After reuniting with other survivors in 1998, she said she told herself, “I can’t really keep living as though I didn’t live through that.”

Today, Kohl, who is a bilingual educator living in San Diego, Calif., writes and speaks widely about her experiences. On Monday, Kohl spoke at Penn State Fayette, The Eberly Campus, about her affiliation with the Peoples Temple.

Kohl said what drew her to the Peoples Temple was social activism, not religion. Growing up in the 1960s, Kohl was immersed in civil rights and anti-war activism. After college she joined the Black Panthers. Kohl said she began to feel like attending rallies and living with the Black Panthers “wasn’t working,” so in 1970 she moved to San Francisco’s Haight-Ashbury district with her sister. Kohl said her sister had heard positive things about the Peoples Temple and suggested Kohl might find her place there.

“I was an atheist at the time,” Kohl said. “I didn’t see a place in the church for me, but Jim Jones was a political being.” Kohl said Jones used his political clout to affect the kind of social change she had been working toward. Kohl was impressed by the ethnic diversity not only within the church, but within Jones’ family. He was a preacher, happily married to a nurse, with several adopted children of mixed racial backgrounds.

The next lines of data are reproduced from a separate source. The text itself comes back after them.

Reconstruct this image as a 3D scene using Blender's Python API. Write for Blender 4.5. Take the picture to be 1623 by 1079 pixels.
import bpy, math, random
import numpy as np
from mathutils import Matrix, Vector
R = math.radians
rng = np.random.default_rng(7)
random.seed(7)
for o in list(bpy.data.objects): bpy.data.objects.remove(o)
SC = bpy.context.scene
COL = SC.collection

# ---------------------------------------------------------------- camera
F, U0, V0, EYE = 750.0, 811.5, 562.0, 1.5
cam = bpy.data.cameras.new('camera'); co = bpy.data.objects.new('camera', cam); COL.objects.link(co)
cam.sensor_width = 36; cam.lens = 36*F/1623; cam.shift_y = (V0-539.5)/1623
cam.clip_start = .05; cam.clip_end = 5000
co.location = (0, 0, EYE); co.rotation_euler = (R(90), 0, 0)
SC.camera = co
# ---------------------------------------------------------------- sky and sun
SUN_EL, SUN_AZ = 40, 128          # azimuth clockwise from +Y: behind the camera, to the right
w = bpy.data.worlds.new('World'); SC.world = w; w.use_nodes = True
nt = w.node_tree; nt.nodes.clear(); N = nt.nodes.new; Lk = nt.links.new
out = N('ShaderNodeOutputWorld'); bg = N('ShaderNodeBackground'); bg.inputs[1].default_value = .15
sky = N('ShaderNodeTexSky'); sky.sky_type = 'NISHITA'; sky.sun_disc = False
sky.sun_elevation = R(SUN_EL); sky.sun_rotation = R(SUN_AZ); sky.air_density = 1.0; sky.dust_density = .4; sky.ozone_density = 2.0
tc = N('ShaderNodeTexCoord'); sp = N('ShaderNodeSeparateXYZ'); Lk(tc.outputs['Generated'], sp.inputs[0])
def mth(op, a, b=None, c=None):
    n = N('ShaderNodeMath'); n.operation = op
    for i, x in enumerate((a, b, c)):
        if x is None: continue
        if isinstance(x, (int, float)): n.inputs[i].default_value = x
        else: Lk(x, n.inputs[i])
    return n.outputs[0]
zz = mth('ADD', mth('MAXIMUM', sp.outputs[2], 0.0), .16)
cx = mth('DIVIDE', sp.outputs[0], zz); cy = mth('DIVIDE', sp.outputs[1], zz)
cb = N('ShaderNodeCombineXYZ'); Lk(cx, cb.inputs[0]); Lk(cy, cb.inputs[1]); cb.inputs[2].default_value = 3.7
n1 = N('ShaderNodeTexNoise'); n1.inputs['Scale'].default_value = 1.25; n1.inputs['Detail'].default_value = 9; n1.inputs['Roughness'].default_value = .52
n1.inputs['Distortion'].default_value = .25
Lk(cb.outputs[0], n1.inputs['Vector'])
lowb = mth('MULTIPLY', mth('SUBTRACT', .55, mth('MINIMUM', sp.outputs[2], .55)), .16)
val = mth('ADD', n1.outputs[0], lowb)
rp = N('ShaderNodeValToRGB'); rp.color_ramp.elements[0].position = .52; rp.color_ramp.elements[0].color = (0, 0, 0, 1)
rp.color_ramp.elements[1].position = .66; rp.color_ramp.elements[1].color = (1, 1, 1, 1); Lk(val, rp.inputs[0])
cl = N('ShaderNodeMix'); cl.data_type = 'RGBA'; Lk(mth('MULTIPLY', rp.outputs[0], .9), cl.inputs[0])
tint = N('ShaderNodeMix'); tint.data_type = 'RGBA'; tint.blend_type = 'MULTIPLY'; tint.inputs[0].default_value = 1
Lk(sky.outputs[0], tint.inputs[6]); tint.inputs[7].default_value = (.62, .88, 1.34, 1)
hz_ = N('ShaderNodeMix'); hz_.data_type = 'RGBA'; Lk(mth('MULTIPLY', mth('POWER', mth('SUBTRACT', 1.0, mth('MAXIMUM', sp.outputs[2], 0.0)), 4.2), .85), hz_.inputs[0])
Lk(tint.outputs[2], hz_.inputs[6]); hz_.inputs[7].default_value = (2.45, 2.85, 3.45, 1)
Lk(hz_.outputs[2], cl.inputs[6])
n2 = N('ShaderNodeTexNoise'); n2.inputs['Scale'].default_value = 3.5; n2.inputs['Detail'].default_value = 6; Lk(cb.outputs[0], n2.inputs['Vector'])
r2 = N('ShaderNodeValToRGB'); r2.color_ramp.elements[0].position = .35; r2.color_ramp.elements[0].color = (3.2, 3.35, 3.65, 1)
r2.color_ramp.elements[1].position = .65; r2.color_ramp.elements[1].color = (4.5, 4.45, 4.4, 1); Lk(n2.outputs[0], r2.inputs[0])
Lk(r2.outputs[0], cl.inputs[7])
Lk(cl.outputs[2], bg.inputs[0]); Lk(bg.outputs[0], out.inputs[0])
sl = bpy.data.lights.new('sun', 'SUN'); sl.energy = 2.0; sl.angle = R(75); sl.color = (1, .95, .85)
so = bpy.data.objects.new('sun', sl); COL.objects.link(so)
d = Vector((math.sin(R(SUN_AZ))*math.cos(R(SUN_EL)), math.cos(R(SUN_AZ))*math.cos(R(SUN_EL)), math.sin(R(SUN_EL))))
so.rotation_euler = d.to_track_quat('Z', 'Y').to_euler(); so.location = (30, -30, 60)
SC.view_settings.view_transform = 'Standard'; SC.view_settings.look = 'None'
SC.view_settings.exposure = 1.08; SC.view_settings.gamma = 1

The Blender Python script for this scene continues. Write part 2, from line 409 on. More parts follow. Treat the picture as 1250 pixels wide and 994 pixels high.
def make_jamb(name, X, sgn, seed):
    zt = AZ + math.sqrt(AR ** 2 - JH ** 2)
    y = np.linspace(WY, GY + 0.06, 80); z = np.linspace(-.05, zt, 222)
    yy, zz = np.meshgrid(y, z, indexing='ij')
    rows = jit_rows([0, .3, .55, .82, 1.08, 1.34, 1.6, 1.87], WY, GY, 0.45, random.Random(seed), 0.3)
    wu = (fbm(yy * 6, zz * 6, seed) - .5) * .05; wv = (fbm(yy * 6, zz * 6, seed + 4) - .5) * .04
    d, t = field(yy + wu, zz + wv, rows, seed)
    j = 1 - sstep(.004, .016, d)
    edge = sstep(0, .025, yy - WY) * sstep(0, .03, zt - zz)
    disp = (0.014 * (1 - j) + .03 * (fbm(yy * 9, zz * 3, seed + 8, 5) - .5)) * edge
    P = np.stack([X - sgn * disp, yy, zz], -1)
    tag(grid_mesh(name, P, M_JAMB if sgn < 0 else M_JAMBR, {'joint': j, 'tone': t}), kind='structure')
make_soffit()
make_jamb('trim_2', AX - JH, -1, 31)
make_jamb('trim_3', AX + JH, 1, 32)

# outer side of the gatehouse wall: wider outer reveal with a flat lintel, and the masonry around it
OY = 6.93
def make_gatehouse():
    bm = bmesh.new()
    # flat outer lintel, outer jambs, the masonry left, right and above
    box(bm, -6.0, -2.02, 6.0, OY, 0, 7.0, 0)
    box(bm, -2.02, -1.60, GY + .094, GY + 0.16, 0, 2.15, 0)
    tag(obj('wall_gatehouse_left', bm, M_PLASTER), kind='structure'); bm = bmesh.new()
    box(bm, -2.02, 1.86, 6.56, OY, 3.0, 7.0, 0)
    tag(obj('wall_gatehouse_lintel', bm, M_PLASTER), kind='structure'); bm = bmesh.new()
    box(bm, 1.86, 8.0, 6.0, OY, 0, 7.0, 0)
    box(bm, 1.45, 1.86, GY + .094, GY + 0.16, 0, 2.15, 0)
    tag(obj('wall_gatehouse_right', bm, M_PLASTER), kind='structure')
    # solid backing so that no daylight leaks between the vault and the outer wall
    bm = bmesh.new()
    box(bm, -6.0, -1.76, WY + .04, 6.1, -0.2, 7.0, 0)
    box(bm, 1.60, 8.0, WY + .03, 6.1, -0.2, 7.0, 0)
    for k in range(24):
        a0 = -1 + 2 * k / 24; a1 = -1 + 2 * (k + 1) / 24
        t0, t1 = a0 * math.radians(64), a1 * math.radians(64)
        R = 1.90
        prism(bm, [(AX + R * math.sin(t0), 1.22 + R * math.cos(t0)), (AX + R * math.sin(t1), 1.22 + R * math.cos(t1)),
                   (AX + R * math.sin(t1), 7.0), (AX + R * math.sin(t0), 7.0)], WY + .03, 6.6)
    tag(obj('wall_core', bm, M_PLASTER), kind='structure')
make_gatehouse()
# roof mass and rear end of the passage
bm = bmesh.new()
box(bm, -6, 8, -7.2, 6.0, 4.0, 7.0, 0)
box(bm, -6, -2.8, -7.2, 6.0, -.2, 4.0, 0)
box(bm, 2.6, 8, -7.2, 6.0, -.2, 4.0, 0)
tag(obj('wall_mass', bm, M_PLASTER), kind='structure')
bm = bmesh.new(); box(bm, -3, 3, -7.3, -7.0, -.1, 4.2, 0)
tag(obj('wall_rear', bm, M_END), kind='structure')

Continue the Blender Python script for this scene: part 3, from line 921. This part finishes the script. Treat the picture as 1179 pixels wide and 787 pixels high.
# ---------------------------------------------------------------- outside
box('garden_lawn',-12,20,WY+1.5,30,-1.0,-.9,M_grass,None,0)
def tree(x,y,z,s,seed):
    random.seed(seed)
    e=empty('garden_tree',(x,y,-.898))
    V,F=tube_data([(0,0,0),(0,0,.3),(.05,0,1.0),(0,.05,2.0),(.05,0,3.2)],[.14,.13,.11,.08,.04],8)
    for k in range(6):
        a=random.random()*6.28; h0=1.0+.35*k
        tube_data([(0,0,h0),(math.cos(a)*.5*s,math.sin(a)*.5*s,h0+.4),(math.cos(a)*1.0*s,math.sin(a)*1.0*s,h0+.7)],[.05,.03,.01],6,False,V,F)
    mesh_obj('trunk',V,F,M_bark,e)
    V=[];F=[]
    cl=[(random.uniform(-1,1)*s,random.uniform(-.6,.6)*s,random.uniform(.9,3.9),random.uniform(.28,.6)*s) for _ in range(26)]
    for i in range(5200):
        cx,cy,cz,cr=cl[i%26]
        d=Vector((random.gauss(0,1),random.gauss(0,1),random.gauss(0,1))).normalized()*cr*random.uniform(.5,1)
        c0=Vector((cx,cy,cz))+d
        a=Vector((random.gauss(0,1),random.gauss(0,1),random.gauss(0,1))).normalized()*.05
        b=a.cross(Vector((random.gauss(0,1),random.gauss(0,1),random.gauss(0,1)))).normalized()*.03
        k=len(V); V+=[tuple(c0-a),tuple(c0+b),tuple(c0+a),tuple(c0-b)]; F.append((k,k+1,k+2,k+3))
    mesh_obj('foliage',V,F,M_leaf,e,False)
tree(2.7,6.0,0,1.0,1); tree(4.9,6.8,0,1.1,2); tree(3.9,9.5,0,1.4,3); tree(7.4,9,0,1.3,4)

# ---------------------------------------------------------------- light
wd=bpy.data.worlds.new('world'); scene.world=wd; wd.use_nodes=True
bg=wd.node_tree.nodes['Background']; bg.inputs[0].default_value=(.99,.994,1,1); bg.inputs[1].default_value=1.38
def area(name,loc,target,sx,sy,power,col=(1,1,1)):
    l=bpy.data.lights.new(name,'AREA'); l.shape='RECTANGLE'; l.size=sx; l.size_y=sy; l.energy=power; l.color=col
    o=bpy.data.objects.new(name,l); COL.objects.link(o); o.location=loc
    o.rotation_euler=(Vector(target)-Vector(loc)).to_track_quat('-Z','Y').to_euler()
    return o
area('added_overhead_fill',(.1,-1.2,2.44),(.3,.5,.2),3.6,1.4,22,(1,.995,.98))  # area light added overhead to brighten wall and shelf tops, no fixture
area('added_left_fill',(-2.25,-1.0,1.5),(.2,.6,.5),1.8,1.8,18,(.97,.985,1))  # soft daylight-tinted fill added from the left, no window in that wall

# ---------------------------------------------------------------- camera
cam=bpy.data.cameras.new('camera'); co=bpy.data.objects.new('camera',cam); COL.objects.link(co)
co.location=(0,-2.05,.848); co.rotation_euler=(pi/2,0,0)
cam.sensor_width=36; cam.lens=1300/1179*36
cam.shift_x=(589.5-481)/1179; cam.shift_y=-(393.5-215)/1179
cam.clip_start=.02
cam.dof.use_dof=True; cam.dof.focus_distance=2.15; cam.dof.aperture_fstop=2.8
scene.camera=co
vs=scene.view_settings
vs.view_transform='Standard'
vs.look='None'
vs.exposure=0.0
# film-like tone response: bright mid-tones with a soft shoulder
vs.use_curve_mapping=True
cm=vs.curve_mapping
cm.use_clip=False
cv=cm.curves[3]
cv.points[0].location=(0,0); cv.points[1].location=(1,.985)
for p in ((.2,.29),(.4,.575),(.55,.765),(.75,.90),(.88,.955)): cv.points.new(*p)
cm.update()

Kohl became active in the church, and later in the project in Guyana, where she said she fell in love immediately with the “wonderful, mixed, vibrant country.” Mostly stationed in the capital city of Georgetown, Kohl was a procurer, gathering supplies and shipping them upriver to Jonestown.

“Most of us loved Jonestown,” Kohl said. “When we were in the United States, we looked to Jim for direction,” but in Jonestown the members could focus on building the ideal community.

“The people who moved to Jonestown knew it would be primitive,” Kohl said.

The people expected hard work, and welcomed the remoteness of the location, said Kohl.

“They wanted a new kind of lifestyle for themselves and their kids,” she said, a racism-free community where illegal drugs were not available on street corners.

“I never wanted to leave Jonestown,” Kohl said.

In 1978, Leo Ryan, a congressman from the state of California, along with a group of delegates, reporters and concerned family members, visited Guyana to investigate claims that members were being held against their will.

While attempting to transport some members who asked to be evacuated, the group was ambushed on the airstrip on Jones’ orders. Ryan and four others were killed and nine more were injured.

Back at Jonestown, Kohl said Jones announced, “We’re killing the congressman and you are all co-conspirators.”

For the next hour and a half, she said Jones told followers they no longer could go home, and that Jonestown would be eliminated once word got back about the fate of Ryan’s party.

Jones ordered the children to be poisoned first, Kohl said, knowing that the adults would be less inclined to try to survive, and then ordered the remaining members to drink cyanide-laced Flavor-Aid.

Kohl was in Georgetown that day, and Jones sent the same order to the members living there and back in San Francisco. In Georgetown, Kohl explained, it was Jones’ son Stephan who said, “We’re not doing it, he’s a mad man,” and called members in San Francisco to stop them as well.

Kohl reflected on the refrain she’s heard as a survivor, that she and the others who lived must be special or blessed.

“I never felt blessed by it,” she said. “The people who died had it easier than those of us who survived it.”

Kohl said spreading the word about what really happened helps her heal, as does organizing events which bring together the unique community of survivors and families of those who perished. Kohl has written a book titled “Jonestown Survivor: An Insider’s Look.” She also maintains a blog at www.jonestownsurvivor.com and a collection of about 1,400 pictures on the website www.flickr.com.